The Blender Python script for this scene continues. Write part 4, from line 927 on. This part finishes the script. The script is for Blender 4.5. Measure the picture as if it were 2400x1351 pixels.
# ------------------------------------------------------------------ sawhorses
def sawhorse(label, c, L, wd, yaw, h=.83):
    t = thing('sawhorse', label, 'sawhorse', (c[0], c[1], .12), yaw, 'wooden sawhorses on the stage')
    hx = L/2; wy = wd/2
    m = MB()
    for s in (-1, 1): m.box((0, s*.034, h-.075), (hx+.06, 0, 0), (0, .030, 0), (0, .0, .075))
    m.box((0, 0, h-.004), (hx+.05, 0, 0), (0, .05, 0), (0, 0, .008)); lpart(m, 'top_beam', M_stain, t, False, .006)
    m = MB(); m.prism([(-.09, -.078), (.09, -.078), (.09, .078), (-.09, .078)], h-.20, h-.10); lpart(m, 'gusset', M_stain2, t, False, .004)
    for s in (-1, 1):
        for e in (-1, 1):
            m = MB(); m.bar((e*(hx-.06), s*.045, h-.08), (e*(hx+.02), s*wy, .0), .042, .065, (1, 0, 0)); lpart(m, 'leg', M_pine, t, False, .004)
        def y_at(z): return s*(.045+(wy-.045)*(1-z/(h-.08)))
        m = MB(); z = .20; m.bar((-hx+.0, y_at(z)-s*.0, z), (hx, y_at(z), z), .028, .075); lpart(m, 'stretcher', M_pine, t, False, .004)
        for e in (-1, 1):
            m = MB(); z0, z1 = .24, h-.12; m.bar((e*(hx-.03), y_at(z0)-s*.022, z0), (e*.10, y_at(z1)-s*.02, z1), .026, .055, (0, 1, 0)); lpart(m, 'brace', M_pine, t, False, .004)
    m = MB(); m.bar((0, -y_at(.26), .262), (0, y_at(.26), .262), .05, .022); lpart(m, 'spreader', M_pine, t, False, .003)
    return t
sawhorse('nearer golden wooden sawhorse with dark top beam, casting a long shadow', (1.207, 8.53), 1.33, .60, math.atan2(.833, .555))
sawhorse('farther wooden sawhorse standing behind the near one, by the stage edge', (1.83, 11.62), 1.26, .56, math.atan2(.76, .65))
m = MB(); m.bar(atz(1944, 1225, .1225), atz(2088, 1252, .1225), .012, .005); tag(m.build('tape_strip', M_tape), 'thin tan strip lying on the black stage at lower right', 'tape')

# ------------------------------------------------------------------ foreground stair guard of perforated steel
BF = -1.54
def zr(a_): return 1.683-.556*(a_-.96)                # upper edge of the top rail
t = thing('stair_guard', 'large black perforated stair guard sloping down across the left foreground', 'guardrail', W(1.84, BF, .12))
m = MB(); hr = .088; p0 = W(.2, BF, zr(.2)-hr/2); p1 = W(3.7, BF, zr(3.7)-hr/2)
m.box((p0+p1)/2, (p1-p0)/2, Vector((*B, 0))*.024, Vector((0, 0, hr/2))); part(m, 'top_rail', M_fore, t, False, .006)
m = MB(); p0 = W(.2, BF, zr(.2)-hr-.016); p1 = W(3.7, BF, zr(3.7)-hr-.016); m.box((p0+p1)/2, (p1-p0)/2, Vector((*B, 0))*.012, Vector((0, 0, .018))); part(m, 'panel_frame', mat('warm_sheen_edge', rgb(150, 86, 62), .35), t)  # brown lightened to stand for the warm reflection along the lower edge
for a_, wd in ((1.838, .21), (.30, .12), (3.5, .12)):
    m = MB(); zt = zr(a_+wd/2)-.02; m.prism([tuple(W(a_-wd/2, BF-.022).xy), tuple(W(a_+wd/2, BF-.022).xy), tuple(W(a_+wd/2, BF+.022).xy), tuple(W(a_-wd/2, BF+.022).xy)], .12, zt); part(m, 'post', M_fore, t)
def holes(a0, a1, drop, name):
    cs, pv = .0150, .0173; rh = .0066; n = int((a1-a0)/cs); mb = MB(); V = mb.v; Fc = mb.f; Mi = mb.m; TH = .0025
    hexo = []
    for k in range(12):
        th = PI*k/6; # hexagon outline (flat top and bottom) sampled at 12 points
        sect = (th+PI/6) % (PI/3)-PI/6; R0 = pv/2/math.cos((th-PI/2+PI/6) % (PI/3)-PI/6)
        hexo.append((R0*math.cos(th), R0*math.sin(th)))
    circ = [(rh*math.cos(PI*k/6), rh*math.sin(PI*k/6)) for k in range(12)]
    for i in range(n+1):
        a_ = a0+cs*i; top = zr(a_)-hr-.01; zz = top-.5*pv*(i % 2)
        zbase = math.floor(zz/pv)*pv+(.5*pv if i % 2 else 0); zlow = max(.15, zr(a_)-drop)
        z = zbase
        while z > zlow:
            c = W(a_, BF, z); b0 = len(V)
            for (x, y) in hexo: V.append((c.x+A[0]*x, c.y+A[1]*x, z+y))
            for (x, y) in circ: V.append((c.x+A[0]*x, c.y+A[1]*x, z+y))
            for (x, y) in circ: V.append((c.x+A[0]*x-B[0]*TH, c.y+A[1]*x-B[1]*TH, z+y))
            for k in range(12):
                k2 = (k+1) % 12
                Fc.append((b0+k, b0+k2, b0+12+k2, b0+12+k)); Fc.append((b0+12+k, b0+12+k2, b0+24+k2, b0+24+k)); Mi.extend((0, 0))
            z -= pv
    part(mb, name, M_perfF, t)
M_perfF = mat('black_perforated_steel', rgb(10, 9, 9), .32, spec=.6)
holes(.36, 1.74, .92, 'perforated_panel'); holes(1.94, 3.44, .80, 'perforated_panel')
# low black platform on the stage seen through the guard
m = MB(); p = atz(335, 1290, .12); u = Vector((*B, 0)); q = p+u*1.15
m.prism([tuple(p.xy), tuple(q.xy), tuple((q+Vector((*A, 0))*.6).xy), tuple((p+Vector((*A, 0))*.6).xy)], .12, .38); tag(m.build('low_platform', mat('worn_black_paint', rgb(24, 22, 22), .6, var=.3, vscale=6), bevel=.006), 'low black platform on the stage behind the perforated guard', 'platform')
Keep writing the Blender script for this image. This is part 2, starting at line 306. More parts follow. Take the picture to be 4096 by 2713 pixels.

--------------------------------

PROBLEM TO SOLVE
Each line of the listing should be copied exactly.

RESULT
The Blender Python script for this scene continues. Write part 4, from line 927 on. This part finishes the script. The script is for Blender 4.5. Measure the picture as if it were 2400x1351 pixels.
# ------------------------------------------------------------------ sawhorses
def sawhorse(label, c, L, wd, yaw, h=.83):
    t = thing('sawhorse', label, 'sawhorse', (c[0], c[1], .12), yaw, 'wooden sawhorses on the stage')
    hx = L/2; wy = wd/2
    m = MB()
    for s in (-1, 1): m.box((0, s*.034, h-.075), (hx+.06, 0, 0), (0, .030, 0), (0, .0, .075))
    m.box((0, 0, h-.004), (hx+.05, 0, 0), (0, .05, 0), (0, 0, .008)); lpart(m, 'top_beam', M_stain, t, False, .006)
    m = MB(); m.prism([(-.09, -.078), (.09, -.078), (.09, .078), (-.09, .078)], h-.20, h-.10); lpart(m, 'gusset', M_stain2, t, False, .004)
    for s in (-1, 1):
        for e in (-1, 1):
            m = MB(); m.bar((e*(hx-.06), s*.045, h-.08), (e*(hx+.02), s*wy, .0), .042, .065, (1, 0, 0)); lpart(m, 'leg', M_pine, t, False, .004)
        def y_at(z): return s*(.045+(wy-.045)*(1-z/(h-.08)))
        m = MB(); z = .20; m.bar((-hx+.0, y_at(z)-s*.0, z), (hx, y_at(z), z), .028, .075); lpart(m, 'stretcher', M_pine, t, False, .004)
        for e in (-1, 1):
            m = MB(); z0, z1 = .24, h-.12; m.bar((e*(hx-.03), y_at(z0)-s*.022, z0), (e*.10, y_at(z1)-s*.02, z1), .026, .055, (0, 1, 0)); lpart(m, 'brace', M_pine, t, False, .004)
    m = MB(); m.bar((0, -y_at(.26), .262), (0, y_at(.26), .262), .05, .022); lpart(m, 'spreader', M_pine, t, False, .003)
    return t
sawhorse('nearer golden wooden sawhorse with dark top beam, casting a long shadow', (1.207, 8.53), 1.33, .60, math.atan2(.833, .555))
sawhorse('farther wooden sawhorse standing behind the near one, by the stage edge', (1.83, 11.62), 1.26, .56, math.atan2(.76, .65))
m = MB(); m.bar(atz(1944, 1225, .1225), atz(2088, 1252, .1225), .012, .005); tag(m.build('tape_strip', M_tape), 'thin tan strip lying on the black stage at lower right', 'tape')

# ------------------------------------------------------------------ foreground stair guard of perforated steel
BF = -1.54
def zr(a_): return 1.683-.556*(a_-.96)                # upper edge of the top rail
t = thing('stair_guard', 'large black perforated stair guard sloping down across the left foreground', 'guardrail', W(1.84, BF, .12))
m = MB(); hr = .088; p0 = W(.2, BF, zr(.2)-hr/2); p1 = W(3.7, BF, zr(3.7)-hr/2)
m.box((p0+p1)/2, (p1-p0)/2, Vector((*B, 0))*.024, Vector((0, 0, hr/2))); part(m, 'top_rail', M_fore, t, False, .006)
m = MB(); p0 = W(.2, BF, zr(.2)-hr-.016); p1 = W(3.7, BF, zr(3.7)-hr-.016); m.box((p0+p1)/2, (p1-p0)/2, Vector((*B, 0))*.012, Vector((0, 0, .018))); part(m, 'panel_frame', mat('warm_sheen_edge', rgb(150, 86, 62), .35), t)  # brown lightened to stand for the warm reflection along the lower edge
for a_, wd in ((1.838, .21), (.30, .12), (3.5, .12)):
    m = MB(); zt = zr(a_+wd/2)-.02; m.prism([tuple(W(a_-wd/2, BF-.022).xy), tuple(W(a_+wd/2, BF-.022).xy), tuple(W(a_+wd/2, BF+.022).xy), tuple(W(a_-wd/2, BF+.022).xy)], .12, zt); part(m, 'post', M_fore, t)
def holes(a0, a1, drop, name):
    cs, pv = .0150, .0173; rh = .0066; n = int((a1-a0)/cs); mb = MB(); V = mb.v; Fc = mb.f; Mi = mb.m; TH = .0025
    hexo = []
    for k in range(12):
        th = PI*k/6; # hexagon outline (flat top and bottom) sampled at 12 points
        sect = (th+PI/6) % (PI/3)-PI/6; R0 = pv/2/math.cos((th-PI/2+PI/6) % (PI/3)-PI/6)
        hexo.append((R0*math.cos(th), R0*math.sin(th)))
    circ = [(rh*math.cos(PI*k/6), rh*math.sin(PI*k/6)) for k in range(12)]
    for i in range(n+1):
        a_ = a0+cs*i; top = zr(a_)-hr-.01; zz = top-.5*pv*(i % 2)
        zbase = math.floor(zz/pv)*pv+(.5*pv if i % 2 else 0); zlow = max(.15, zr(a_)-drop)
        z = zbase
        while z > zlow:
            c = W(a_, BF, z); b0 = len(V)
            for (x, y) in hexo: V.append((c.x+A[0]*x, c.y+A[1]*x, z+y))
            for (x, y) in circ: V.append((c.x+A[0]*x, c.y+A[1]*x, z+y))
            for (x, y) in circ: V.append((c.x+A[0]*x-B[0]*TH, c.y+A[1]*x-B[1]*TH, z+y))
            for k in range(12):
                k2 = (k+1) % 12
                Fc.append((b0+k, b0+k2, b0+12+k2, b0+12+k)); Fc.append((b0+12+k, b0+12+k2, b0+24+k2, b0+24+k)); Mi.extend((0, 0))
            z -= pv
    part(mb, name, M_perfF, t)
M_perfF = mat('black_perforated_steel', rgb(10, 9, 9), .32, spec=.6)
holes(.36, 1.74, .92, 'perforated_panel'); holes(1.94, 3.44, .80, 'perforated_panel')
# low black platform on the stage seen through the guard
m = MB(); p = atz(335, 1290, .12); u = Vector((*B, 0)); q = p+u*1.15
m.prism([tuple(p.xy), tuple(q.xy), tuple((q+Vector((*A, 0))*.6).xy), tuple((p+Vector((*A, 0))*.6).xy)], .12, .38); tag(m.build('low_platform', mat('worn_black_paint', rgb(24, 22, 22), .6, var=.3, vscale=6), bevel=.006), 'low black platform on the stage behind the perforated guard', 'platform')
Keep writing the Blender script for this image. This is part 2, starting at line 306. More parts follow. Take the picture to be 4096 by 2713 pixels.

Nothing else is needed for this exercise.